Diki menjelaskan,‎ 11 pihak yang dipanggil sebagai saksi tersebut terdiri dari perseorangan, perusahaan, dan pemilik tempat wisata di kawasan hulu Sungai Cimanuk. Menurut Diki, kawasan tersebut merupakan hutan lindung yang dijadikan kebun sayuran oleh warga setempat.
"Seputar itu saja terkait dengan perusakan lingkungannya. Kan ada yang dijadikan perkebunan, tempat wisata yang berada di DAS Cimanuk. Kawasan wisata yang ada di Darajat itu juga salah satunya," kata Diki di Bandung, Rabu, 5 Oktober 2016.
Hasil investigasi sementara anggota Dit Reskrimsus Polda Jabar menyebutkan sebanyak empat wilayah hulu Sungai Cimanuk terindikasi rusak akibat alih fungsi lahan. Wilayah tersebut adalah Gunung Papandayan, kebun teh di wilayah Pamagetan, RPH Mandalagiri, dan kawasan pegunungan Darajat di Pasirwangi, Kecamatan Samarang, Kabupaten Garut.‎
"‎Memang kan banyak yang dijadikan perkebunan warga. Terus ada juga kawasan wisata yang berdiri di sekitar kawasan hutan lindungnya. Sesuai fakta, ada tiga undang-undang yang dilanggar pertama lingkungan hidup, kedua kehutanan, ketiga korupsi," kata dia.
Alih Fungsi Lahan
Kepolisian juga mengusut izin ‎alih fungsi lahan di kawasan hulu Sungai Cimanuk. Polisi menyebutkan pula indikasi adanya permainan uang dalam proses perusakan lingkungan itu.

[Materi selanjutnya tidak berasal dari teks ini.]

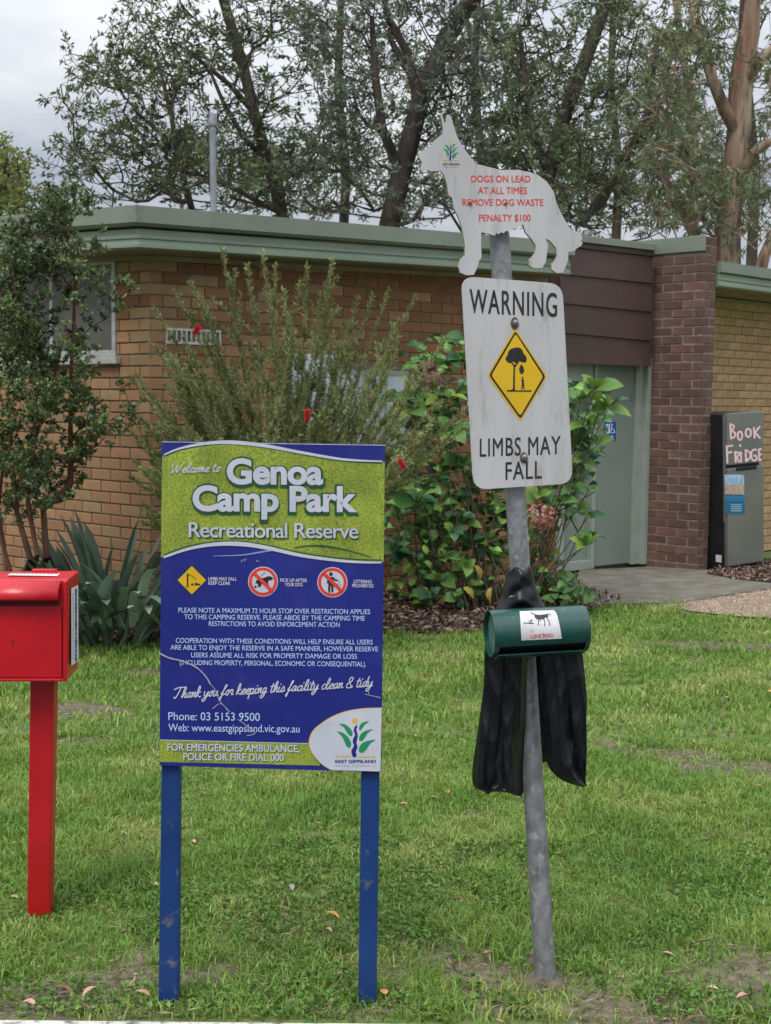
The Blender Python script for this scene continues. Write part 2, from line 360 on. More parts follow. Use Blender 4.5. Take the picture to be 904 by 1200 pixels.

Sebelumnya, Presiden Jokowi memang meminta kepada pihak aparat penegak hukum, untuk mengusut tuntas kerusakan lingkungan di hulu Sungai Cimanuk hingga menyebabkan banjir bandang‎ Garut. Sebanyak 34 korban jiwa meninggal dunia dan 19 orang hilang terseret arus air.
Sementara itu, Kepala Tim Khusus Penyelidikan Banjir Bandang Garut, Wadirkrimsus AKBP Diki Budiman mengatakan telah memanggil 15 orang saksi untuk dimintai keterangan.
Dia menerangkan, soal pendirian tempat wisata, vila maupun hotel di kawasan tersebut pun perlu diperiksa apakah sesuai dengan RTRW. Pihaknya memerlukan keterangan dari dinas terkait untuk mengetahui adanya pelanggaran atau tidak.
"Ada kejanggalan. Seharusnya tidak di situ. Kami belum melihat sejauh mana perizinan dikeluarkan. Kenapa ada vila di sana (Darajat)," kata dia.‎
Meski begitu, lanjut Diki, hasil pemeriksaan dipastikan tidak selesai dengan cepat. Pihaknya akan mengevaluasi terlebih dahulu untuk mengembangkan pemeriksaan tersebut.
Wisata Pegunungan Ilegal
Kawasan wisata di Pegunungan Darajat, Kabupaten Garut, Jawa Barat, ternyata tak memiliki izin. Hal itu terungkap setelah pemeriksaan para saksi mengenai alih fungsi lahan di hulu Sungai Cimanuk oleh Direktorat Reserse Kriminal Khusus (Ditreskrimsus) Polda Jawa Barat.
"Kita semua telah cek untuk masalah perizinan tempat-tempat wisata izinnya semua sudah mati. Dan sekarang sedang kita cek ke lokasi apakah ini masih berjalan atau tidak," ujar Wakil Direktur Reskrimsus Polda Jawa Barat AKBP Diki Budiman saat dihubungi, Rabu, 12 Oktober 2016.
Untuk memastikan pelanggaran soal izin tersebut, lanjut Diki, pihaknya kembali menurunkan dua Timsus ke Kabupaten Garut. Dia mengatakan di dalam satu kawasan wisata, terdapat enam pemilik tempat wisata.
Pemeriksaan terhadap perkara kerusakan lingkungan di hulu Sungai Cimanuk, Kabupaten Garut masih dilakukan karena adanya dugaan pelanggaran kerusakan lingkungan, kerusakan hutan, dan indikasi korupsi. Akibat kerusakan itu, banjir bandang Garut terjadi yang menyebabkan 34 korban jiwa meninggal dunia dan 19 orang hilang terseret arus air.